Starting at the first line of the listing below, repeat each line up to and including the one containing "b.prism(top, -0.0584, -0.0545, lambda". Leave out pictures.

» Provided data:
— BEGIN —
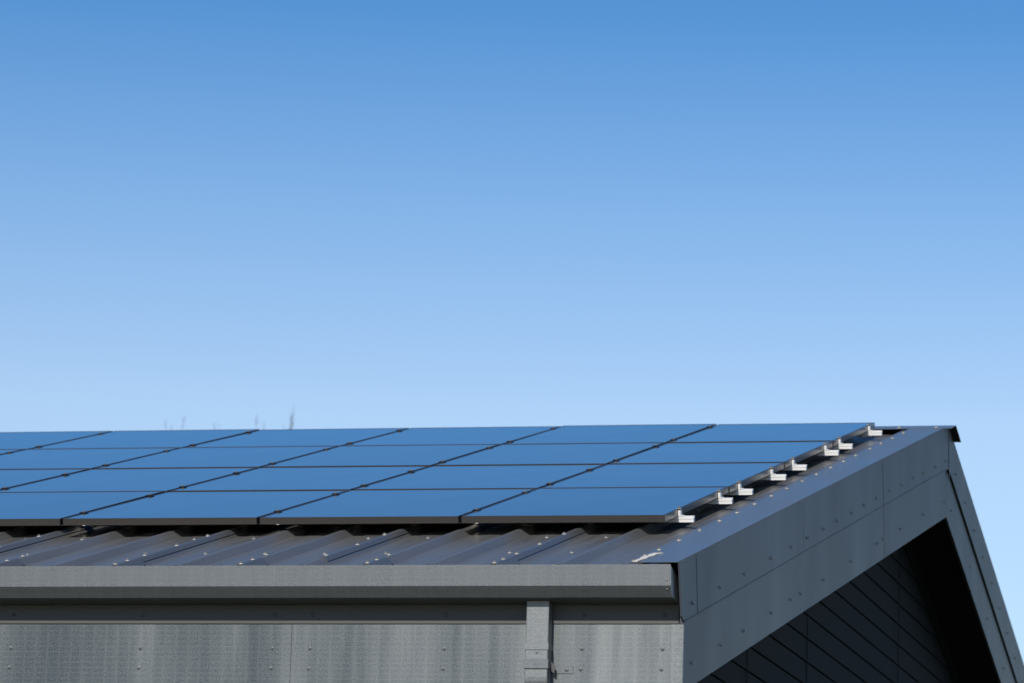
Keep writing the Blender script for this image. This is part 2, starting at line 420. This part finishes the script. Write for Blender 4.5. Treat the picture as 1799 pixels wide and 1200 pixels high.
# white scratch and pale sealant
b = MB(); b.prism([(-0.456, -0.588), (-0.4585, -0.640), (-0.4545, -0.644), (-0.452, -0.60)], XG - 0.0021, XG - 0.0013, lambda x, y, z: W(x, y, z)); b.build('paint_scratch', M['seal'], bl0)
b = MB()
top = [(0.2125, -1.668), (0.229, -1.662), (0.233, -1.58), (0.244, -1.53), (0.238, -1.46), (0.252, -1.40), (0.249, -1.33), (0.268, -1.292), (0.226, -1.292), (0.216, -1.36), (0.222, -1.43), (0.204, -1.47), (0.213, -1.55), (0.208, -1.61)]
b.prism(top, -0.0584, -0.0545, lambda n, x, s: RP(x, s, n)); b.build('sealant_smear', M['seal'], barge[0], 0.001)

# ---- screws (shared meshes)
b = MB(); b.lathe([(0.0112, 0.0), (0.0112, 0.0012), (0.009, 0.0030), (0.0066, 0.0034)], 0, 14); b.lathe([(0.0062, 0.003), (0.0062, 0.0085), (0.0048, 0.0098)], 1, 6, False)
proto = b.build('roof_screw', [M['washer'], M['head']], roof); SCREW = proto.data
b = MB(); b.lathe([(0.0105, 0.0), (0.0100, 0.0018), (0.0072, 0.0032)], 0, 14); b.lathe([(0.0060, 0.003), (0.0060, 0.0080), (0.0042, 0.0096)], 0, 6, False)
rp = b.build('barge_screw', [M['rivet']], barge[0]); RIV = rp.data
b = MB(); b.lathe([(0.0100, 0.0), (0.0092, 0.0014), (0.0062, 0.0022)], 0, 14); b.lathe([(0.0052, 0.002), (0.0050, 0.0052), (0.0034, 0.0062)], 0, 6, False)
gp_ = b.build('fascia_screw', [M['gscrew']], None); GRIV = gp_.data; D.objects.remove(gp_)
gp_ = b.build('strip_screw', [M['strip']], None); SRIV = gp_.data; D.objects.remove(gp_)  # fascia screw in the dark strip colour, shade painted in
D.objects.remove(proto); D.objects.remove(rp)
def place(name, me, parent, loc, mtx):
    o = D.objects.new(name, me); col.objects.link(o); o.parent = parent
    tilt = Matrix.Rotation(R(random.uniform(-5, 5)), 3, 'X') @ Matrix.Rotation(R(random.uniform(0, 60)), 3, 'Z')
    o.location = loc; o.rotation_euler = (mtx @ tilt).to_euler(); return o
# crest screws (rib, s) and pan screws left of the ribs
for k in (1, 4, 7, 10, 13):
    for s in (-0.275, -0.775, -1.235): place('roof_screw', SCREW, roof, RP(RIB0 - RIBP * k + random.uniform(-.003, .004), s + random.uniform(-.02, .02), NC + 0.0035), SLOPE)
for k in (1, 3, 5, 7, 9, 11):
    for s in (-1.455, -1.615): place('roof_screw', SCREW, roof, RP(RIB0 - RIBP * k + random.uniform(-.003, .004), s + random.uniform(-.02, .02), NC + 0.0035), SLOPE)
    if k % 3 != 1: place('roof_screw', SCREW, roof, RP(RIB0 - RIBP * k, -1.235 + random.uniform(-.02, .02), NC + 0.0035), SLOPE)
for k in range(0, 13):
    if k in (2, 3, 6, 9): pass
    for s in ((-0.095, -0.845) if k % 3 != 2 else (-0.85,)):
        if k in (8, 2): continue
        place('roof_screw', SCREW, roof, RP(RIB0 - RIBP * k - 0.128, s + random.uniform(-.015, .015), NP + 0.0005), SLOPE)
FT = [(0.213, -1.12), (0.213, -0.671), (0.213, -0.177), (0.213, 0.318), (0.214, 0.771), (0.213, 1.26), (0.213, 1.742), (0.214, 2.201), (0.214, 2.68), (0.213, 3.148), (0.213, 3.634), (0.213, 4.088), (0.215, 4.522), (0.214, 5.07), (0.215, 5.5), (0.216, 5.967), (0.216, 6.429), (0.205, -1.39), (0.206, -1.635)]
for x, s in FT:
    i = max(j for j in range(4) if FRONT_CUTS[j] <= s)
    place('flashing_screw', SCREW, barge[i], RP(x, s, -0.0583), SLOPE)
for x in (0.12, 0.36, -0.16):
    place('ridge_screw', SCREW, rc, RP(x, sr - 0.17, -0.0563), SLOPE)
GX = Matrix(((0, 0, 1), (0, 1, 0), (-1, 0, 0)))                # screw axis along +x
GY = Matrix(((1, 0, 0), (0, 0, -1), (0, 1, 0)))                # screw axis along -y
FU = [(-1.45, -0.60), (-1.296, -0.603), (-0.677, -0.447), (-0.08, -0.299), (0.6, -0.122), (1.162, 0.018), (1.622, 0.135), (2.132, 0.259), (2.544, 0.369), (3.029, 0.489), (3.469, 0.603), (3.918, 0.716), (4.403, 0.84), (4.881, 0.95), (5.329, 1.067), (5.754, 1.171), (6.267, 1.296), (6.725, 1.411)][1:]
FL = [(-1.233, -0.863), (-0.568, -0.698), (-0.02, -0.561), (0.7, -0.377), (1.244, -0.237), (2.204, -0.001), (3.096, 0.228), (4.012, 0.466), (4.904, 0.69), (5.847, 0.926), (6.768, 1.155), (1.525, -0.168), (4.25, 0.528)]
BU = [(7.199, 1.406), (7.685, 1.297), (8.15, 1.183), (8.618, 1.07), (9.112, 0.962), (9.556, 0.848), (9.999, 0.727), (10.454, 0.605), (10.92, 0.49)]
BL = [(7.083, 1.147), (8.048, 0.921), (8.963, 0.695), (9.907, 0.464), (10.85, 0.235)]
for y, z in FU:
    s = y * CA + z * SA; i = max([j for j in range(4) if FRONT_CUTS[j] <= s] or [0])
    place('barge_screw', RIV, barge[i], W(XG + 0.0092, y, z), GX)
for y, z in FL: place('barge_screw', RIV, bl1 if y > 4.2 else bl0, W(XG - 0.0021, y, z), GX)
for y, z in BU: place('barge_screw', RIV, bback, W(XG + 0.0092, y, z), GX)
for y, z in BL: place('barge_screw', RIV, blb, W(XG - 0.0021, y, z), GX)
FX = [-4.2, -3.36, -2.732, -2.107, -1.479, -1.302, -0.677, -0.047, 0.317]
for x in FX:
    i = max(j for j in range(5) if cuts[j] <= x)
    place('fascia_screw', GRIV, fascia[i], W(x, YF - 0.0001, -0.827), GY)
    place('fascia_screw', GRIV, fascia[i], W(x - 0.003, YF - 0.0001, -0.917), GY)
    place('strip_screw', SRIV, strip, W(x + 0.008, YF - 0.0061, -0.676), GY)
place('strap_screw', GRIV, strap, W(-0.113, YF - 0.0036, -0.92), GY)
o = place('collar_screw', GRIV, pipe, W(-0.231, PY0 - 0.0001, -0.853), GY); o.scale = (.7, .7, .7)

# ------------------------------------------------------------------ solar panels
GAPX, GAPY = 0.0165, 0.045
pw, ph = PW - GAPX, PH - GAPY
b = MB(); t = 0.011; h = 0.0325
for x0, x1, y0, y1 in ((-pw, 0, 0, t), (-pw, 0, ph - t, ph), (-pw, -pw + t, t, ph - t), (-t, 0, t, ph - t)):
    b.box(x0, x1, y0, y1, -h, 0)
b.box(-pw + 0.001, -0.001, -0.0022, 0.020, -h - 0.0008, -h + 0.0022)            # lower return lip
b.box(-0.026, -0.001, t, ph - t, -h - 0.0006, -h + 0.002); b.box(-pw + 0.001, -pw + 0.026, t, ph - t, -h - 0.0006, -h + 0.002)
fr0 = b.build('frame', M['frame'], None, 0.0006)
b = MB(); b.box(-pw + t, -t, t, ph - t, -0.008, -0.0012); gl0 = b.build('glass', M['glass'], None)
b = MB(); b.box(-0.55, -0.45, ph - 0.16, ph - 0.08, -0.03, -0.0082); jb0 = b.build('junction_box', M['dark'], None, 0.002)
ROWN = ['lowest row', 'second row up', 'third row up', 'top row']
COLN = ['right-end', 'second', 'third', 'fourth', 'fifth', 'sixth', 'seventh']
panels = {}
for r_ in range(4):
    for c in range(7):
        p = empty('solar_panel', RP(-PW * c + 0.009, PH * r_, 0), (A + R(random.uniform(-.10, .10)), R(random.uniform(-.03, .03)), 0))
        if c == 0:
            lab = {0: 'black-framed solar panel in the lowest row, at its right end beside the barge flashing',
                   1: 'black-framed solar panel at the right end of the second row up',
                   2: 'black-framed solar panel at the right end of the third row up',
                   3: 'black-framed solar panel in the top right corner of the array'}[r_]
        else: lab = 'black-framed blue-mirroring solar panel, %s from the right end in the %s' % (COLN[c], ROWN[r_])
        tag(p, lab, 'solar panel', 'solar panels on the front roof slope')
        for j, src in enumerate((fr0, gl0, jb0)):
            o = src if (r_ == 0 and c == 0) else src.copy()
            if o is not src: col.objects.link(o)
            o.parent = p
        panels[(r_, c)] = p
# loose black leads under the right-end panels
for r_, y0 in ((0, 0.46), (1, 0.52), (2, 0.40), (0, 0.78)):
    b = MB(); pts = [Vector((-0.10, y0 - 0.12, -0.03)), Vector((-0.03, y0 - 0.05, -0.037)), Vector((0.006, y0, -0.046)), Vector((0.004, y0 + 0.06, -0.056)), Vector((-0.04, y0 + 0.12, -0.050)), Vector((-0.12, y0 + 0.16, -0.034))]
    b.tube(pts, [0.0035] * 6, 6); b.build('cable', M['dark'], panels[(r_, 0)])

# ------------------------------------------------------------------ mounting rails with their clamps
RAILS = [0.362, 1.405, 1.985, 2.955, 3.645, 4.745, 5.265, 6.425]
RAILS = [0.33, 1.355, 1.905, 2.86, 3.545, 4.655, 5.175, 6.33]
RN = ['lowest', 'second lowest', 'third lowest', 'fourth lowest', 'fourth highest', 'third highest', 'second highest', 'highest']
rm, em, mm_, bo = None, None, None, None
XE = [0.086, 0.081, 0.085, 0.094, 0.091, 0.093, 0.092, 0.096]
for i, s in enumerate(RAILS):
    ra = empty('mounting_rail', RP(0, s, 0), (A, 0, 0))
    tag(ra, 'bright aluminium mounting rail, %s of the rails whose ends stick out beside the panels' % RN[i], 'mounting rail', 'rails carrying the solar panels')
    xl = -7.3; x1 = XE[i]; w = 0.018
    b = MB()                                                     # extruded section with a groove along each side
    zb_, zm_, zt_ = -0.0640, -0.0490, -0.0345
    pr = [(-w, zb_), (w, zb_), (w, zm_ - 0.0012), (w - 0.004, zm_ - 0.0009), (w - 0.004, zm_ + 0.0009), (w, zm_ + 0.0012), (w, zt_), (0.005, zt_), (0.005, zt_ - 0.008), (-0.005, zt_ - 0.008), (-0.005, zt_),
          (-w, zt_), (-w, zm_ + 0.0012), (-w + 0.004, zm_ + 0.0009), (-w + 0.004, zm_ - 0.0009), (-w, zm_ - 0.0012)]
    b.prism(pr, xl, x1, lambda x, a, z: Vector((x, a, z)))
    b.build('rail', M['alu'], ra)
    b = MB(); b.box(xl, x1 - 0.012, -w + 0.003, w - 0.003, NC + 0.0003, -0.0642); b.build('rubber_pad', M['dark'], ra)
    b = MB(); b.box(0.0100, 0.0225, -0.020, 0.020, -0.0342, -0.0060); b.box(0.0225, 0.034, -0.020, 0.020, -0.0342, -0.0305); b.box(-0.007, 0.0222, -0.019, 0.019, -0.0060, 0.0006, 1) if False else None
    b.box(0.002, 0.0225, -0.019, 0.019, 0.0012, 0.0042, 1); b.box(0.0100, 0.0222, -0.018, 0.018, -0.0059, 0.0012, 1)
    ec = b.build('end_clamp', [M['alu'], M['frame']], ra, 0.0006)
    b = MB(); b.lathe([(0.0062, 0.0), (0.0062, 0.0072), (0.0045, 0.0085)], 0, 8, False); bt = b.build('bolt', M['head'], ec); bt.location = (0.012, 0, 0.0043)
    for c in range(1, 7):
        if mm_ is None:
            b = MB(); b.box(-0.017, 0.017, -0.026, 0.026, 0.0012, 0.0042); b.box(-0.006, 0.006, -0.02, 0.02, -0.036, 0.0012)
            b.box(-0.0015, 0.0015, -0.026, 0.026, 0.0042, 0.0046)
            mc = b.build('mid_clamp', M['dark'], ra, 0.0005); mm_ = mc
            b = MB(); b.lathe([(0.0060, 0.0), (0.0060, 0.0062), (0.0045, 0.0074)], 0, 8, False); bo = b.build('bolt', M['head'], mc); bo.location = (0, 0, 0.0043)
            mc.location = (-PW * c + 0.009 + GAPX / 2, 0, 0)
        else:
            mc = mm_.copy(); col.objects.link(mc); mc.parent = ra; mc.location = (-PW * c + 0.009 + GAPX / 2, 0, 0)
            q = bo.copy(); col.objects.link(q); q.parent = mc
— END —
» Response:
Keep writing the Blender script for this image. This is part 2, starting at line 420. This part finishes the script. Write for Blender 4.5. Treat the picture as 1799 pixels wide and 1200 pixels high.
# white scratch and pale sealant
b = MB(); b.prism([(-0.456, -0.588), (-0.4585, -0.640), (-0.4545, -0.644), (-0.452, -0.60)], XG - 0.0021, XG - 0.0013, lambda x, y, z: W(x, y, z)); b.build('paint_scratch', M['seal'], bl0)
b = MB()
top = [(0.2125, -1.668), (0.229, -1.662), (0.233, -1.58), (0.244, -1.53), (0.238, -1.46), (0.252, -1.40), (0.249, -1.33), (0.268, -1.292), (0.226, -1.292), (0.216, -1.36), (0.222, -1.43), (0.204, -1.47), (0.213, -1.55), (0.208, -1.61)]
b.prism(top, -0.0584, -0.0545, lambda n, x, s: RP(x, s, n)); b.build('sealant_smear', M['seal'], barge[0], 0.001)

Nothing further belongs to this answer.